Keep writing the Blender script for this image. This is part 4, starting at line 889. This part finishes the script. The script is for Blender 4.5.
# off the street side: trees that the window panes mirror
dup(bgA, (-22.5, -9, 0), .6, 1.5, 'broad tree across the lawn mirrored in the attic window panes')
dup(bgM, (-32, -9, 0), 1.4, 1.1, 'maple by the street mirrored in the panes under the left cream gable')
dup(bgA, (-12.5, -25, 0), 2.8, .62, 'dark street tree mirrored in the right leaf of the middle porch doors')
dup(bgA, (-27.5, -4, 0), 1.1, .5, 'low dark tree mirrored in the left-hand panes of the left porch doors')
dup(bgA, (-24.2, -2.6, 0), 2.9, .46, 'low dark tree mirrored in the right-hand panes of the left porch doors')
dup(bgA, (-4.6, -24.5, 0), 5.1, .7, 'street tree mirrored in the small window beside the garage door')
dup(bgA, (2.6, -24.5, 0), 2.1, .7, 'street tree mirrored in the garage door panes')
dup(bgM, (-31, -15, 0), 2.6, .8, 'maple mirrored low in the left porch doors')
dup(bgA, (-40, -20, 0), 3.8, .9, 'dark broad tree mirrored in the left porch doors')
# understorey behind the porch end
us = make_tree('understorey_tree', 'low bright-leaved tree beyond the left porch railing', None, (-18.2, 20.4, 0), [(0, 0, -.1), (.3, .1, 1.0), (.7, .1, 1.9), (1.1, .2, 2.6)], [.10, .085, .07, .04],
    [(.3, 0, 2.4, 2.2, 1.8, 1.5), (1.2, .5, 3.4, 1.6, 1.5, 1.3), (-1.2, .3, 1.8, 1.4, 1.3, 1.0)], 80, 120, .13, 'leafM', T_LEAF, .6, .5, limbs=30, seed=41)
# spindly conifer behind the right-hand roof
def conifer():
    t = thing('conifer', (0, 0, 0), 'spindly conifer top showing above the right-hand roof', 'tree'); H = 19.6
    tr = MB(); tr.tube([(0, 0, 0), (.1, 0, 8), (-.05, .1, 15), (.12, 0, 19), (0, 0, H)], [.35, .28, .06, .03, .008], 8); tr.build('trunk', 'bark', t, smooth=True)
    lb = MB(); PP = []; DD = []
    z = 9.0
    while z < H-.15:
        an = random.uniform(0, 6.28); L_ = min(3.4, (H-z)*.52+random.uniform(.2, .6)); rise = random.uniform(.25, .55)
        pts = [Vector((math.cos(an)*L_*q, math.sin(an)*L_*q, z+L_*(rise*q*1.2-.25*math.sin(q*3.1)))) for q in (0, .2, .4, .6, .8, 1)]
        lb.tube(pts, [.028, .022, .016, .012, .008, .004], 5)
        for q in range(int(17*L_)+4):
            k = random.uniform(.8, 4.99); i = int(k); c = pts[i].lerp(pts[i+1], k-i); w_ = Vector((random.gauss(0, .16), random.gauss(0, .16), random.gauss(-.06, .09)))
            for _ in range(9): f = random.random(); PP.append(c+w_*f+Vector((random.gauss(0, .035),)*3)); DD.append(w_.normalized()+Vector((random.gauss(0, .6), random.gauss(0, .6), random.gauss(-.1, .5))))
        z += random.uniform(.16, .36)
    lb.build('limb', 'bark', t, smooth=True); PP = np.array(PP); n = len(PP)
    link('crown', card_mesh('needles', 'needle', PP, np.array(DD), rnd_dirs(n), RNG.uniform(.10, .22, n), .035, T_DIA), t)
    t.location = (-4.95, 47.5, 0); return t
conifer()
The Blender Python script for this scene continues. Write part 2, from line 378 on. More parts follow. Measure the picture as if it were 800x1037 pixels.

=-=-=

## SET PROBLEM:
Only the number is required: the count of lines containing the word "part".

## FINAL RESULT:
2